STATED TASK: Reproduce, word for word, every line from the first one down to the line containing "SC.camera = cam", and nothing else.

AVAILABLE DATA:
## Begin
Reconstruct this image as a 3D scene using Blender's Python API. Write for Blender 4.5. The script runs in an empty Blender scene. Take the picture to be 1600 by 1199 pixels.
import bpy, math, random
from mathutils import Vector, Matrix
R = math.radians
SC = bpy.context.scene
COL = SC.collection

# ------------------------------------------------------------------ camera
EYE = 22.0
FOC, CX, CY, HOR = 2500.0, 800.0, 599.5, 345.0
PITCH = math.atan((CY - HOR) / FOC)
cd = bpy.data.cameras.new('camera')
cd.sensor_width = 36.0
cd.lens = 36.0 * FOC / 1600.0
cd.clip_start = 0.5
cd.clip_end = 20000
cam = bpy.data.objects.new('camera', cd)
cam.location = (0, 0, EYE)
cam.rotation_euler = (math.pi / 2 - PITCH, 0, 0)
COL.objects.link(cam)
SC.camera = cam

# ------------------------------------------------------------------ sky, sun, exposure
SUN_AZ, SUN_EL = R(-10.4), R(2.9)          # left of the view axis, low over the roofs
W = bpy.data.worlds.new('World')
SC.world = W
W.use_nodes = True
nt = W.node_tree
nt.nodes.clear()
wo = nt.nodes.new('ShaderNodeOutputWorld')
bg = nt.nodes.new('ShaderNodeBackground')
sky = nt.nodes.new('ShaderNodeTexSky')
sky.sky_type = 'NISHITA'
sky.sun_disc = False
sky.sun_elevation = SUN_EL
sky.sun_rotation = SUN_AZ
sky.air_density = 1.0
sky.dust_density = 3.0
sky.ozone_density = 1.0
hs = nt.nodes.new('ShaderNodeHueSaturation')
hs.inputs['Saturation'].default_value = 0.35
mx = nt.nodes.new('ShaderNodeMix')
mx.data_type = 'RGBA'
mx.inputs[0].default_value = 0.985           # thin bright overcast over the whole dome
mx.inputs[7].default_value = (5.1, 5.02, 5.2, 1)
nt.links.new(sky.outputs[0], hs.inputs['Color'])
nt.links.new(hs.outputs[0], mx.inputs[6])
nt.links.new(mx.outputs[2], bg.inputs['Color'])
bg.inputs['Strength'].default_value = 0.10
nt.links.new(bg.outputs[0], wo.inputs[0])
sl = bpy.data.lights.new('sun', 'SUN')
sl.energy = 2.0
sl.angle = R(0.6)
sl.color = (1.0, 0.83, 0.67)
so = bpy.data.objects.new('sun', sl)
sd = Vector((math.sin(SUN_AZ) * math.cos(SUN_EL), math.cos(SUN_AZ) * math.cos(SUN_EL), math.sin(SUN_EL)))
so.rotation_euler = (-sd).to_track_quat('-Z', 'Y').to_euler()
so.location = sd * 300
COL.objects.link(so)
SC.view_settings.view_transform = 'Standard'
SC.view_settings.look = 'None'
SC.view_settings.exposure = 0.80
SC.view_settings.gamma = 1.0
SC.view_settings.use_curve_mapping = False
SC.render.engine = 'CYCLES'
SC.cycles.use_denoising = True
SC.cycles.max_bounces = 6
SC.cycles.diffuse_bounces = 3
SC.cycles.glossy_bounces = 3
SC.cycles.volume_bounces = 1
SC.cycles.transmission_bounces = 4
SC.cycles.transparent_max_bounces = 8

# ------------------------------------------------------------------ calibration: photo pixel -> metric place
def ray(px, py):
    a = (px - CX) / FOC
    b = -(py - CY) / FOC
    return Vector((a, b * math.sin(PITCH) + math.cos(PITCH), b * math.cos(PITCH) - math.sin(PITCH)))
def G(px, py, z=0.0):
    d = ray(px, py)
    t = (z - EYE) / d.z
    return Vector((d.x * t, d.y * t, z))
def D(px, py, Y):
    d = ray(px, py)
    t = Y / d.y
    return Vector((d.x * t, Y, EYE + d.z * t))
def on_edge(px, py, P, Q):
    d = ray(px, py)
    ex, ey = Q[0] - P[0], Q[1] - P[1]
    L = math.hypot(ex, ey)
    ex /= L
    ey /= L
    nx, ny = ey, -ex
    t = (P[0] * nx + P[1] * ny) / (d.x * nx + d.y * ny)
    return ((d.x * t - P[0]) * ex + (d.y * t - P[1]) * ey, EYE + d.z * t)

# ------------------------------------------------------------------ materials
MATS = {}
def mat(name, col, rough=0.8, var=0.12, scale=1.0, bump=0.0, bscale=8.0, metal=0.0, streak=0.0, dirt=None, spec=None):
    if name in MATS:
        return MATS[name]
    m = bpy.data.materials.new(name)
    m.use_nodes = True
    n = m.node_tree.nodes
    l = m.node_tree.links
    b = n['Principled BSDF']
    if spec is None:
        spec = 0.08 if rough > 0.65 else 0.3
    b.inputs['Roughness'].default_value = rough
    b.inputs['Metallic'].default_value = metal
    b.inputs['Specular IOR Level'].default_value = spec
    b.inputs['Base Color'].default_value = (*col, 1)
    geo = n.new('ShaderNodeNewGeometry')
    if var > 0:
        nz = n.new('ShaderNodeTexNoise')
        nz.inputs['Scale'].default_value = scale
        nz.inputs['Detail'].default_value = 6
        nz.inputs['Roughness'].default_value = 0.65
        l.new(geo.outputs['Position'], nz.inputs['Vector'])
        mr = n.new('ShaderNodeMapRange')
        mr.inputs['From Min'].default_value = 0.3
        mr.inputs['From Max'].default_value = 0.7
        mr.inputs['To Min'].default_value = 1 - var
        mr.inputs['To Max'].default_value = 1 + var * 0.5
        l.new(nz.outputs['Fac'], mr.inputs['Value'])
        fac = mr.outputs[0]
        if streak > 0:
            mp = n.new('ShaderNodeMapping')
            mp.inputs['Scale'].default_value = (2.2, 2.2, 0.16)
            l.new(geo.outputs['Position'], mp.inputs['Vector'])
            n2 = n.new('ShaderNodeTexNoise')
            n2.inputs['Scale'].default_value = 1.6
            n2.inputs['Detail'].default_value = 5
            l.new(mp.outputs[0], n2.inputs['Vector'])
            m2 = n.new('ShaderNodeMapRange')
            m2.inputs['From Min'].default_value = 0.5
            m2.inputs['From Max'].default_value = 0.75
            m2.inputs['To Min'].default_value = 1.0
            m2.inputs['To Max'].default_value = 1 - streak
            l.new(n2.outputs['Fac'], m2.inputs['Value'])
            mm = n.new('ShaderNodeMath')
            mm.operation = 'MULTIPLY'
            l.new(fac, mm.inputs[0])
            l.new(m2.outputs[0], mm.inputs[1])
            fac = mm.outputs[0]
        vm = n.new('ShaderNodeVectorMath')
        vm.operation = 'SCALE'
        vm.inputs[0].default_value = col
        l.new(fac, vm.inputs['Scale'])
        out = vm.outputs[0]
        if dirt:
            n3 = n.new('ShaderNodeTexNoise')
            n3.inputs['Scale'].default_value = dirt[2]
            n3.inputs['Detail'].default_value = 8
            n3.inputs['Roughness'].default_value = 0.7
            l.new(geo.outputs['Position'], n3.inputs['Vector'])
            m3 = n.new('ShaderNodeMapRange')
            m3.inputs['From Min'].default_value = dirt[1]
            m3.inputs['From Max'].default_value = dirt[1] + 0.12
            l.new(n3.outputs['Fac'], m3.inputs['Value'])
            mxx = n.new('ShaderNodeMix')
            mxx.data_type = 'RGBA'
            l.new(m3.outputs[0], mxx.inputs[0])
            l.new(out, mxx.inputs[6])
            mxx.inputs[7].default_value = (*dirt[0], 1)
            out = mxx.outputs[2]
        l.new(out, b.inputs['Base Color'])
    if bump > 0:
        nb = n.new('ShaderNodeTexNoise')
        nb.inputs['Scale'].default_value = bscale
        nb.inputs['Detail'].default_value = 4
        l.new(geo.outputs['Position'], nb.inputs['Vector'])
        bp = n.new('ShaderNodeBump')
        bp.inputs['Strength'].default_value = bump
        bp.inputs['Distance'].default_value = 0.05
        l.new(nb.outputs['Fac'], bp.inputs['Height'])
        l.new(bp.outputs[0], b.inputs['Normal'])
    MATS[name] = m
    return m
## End
TASK OUTPUT:
Reconstruct this image as a 3D scene using Blender's Python API. Write for Blender 4.5. The script runs in an empty Blender scene. Take the picture to be 1600 by 1199 pixels.
import bpy, math, random
from mathutils import Vector, Matrix
R = math.radians
SC = bpy.context.scene
COL = SC.collection

# ------------------------------------------------------------------ camera
EYE = 22.0
FOC, CX, CY, HOR = 2500.0, 800.0, 599.5, 345.0
PITCH = math.atan((CY - HOR) / FOC)
cd = bpy.data.cameras.new('camera')
cd.sensor_width = 36.0
cd.lens = 36.0 * FOC / 1600.0
cd.clip_start = 0.5
cd.clip_end = 20000
cam = bpy.data.objects.new('camera', cd)
cam.location = (0, 0, EYE)
cam.rotation_euler = (math.pi / 2 - PITCH, 0, 0)
COL.objects.link(cam)
SC.camera = cam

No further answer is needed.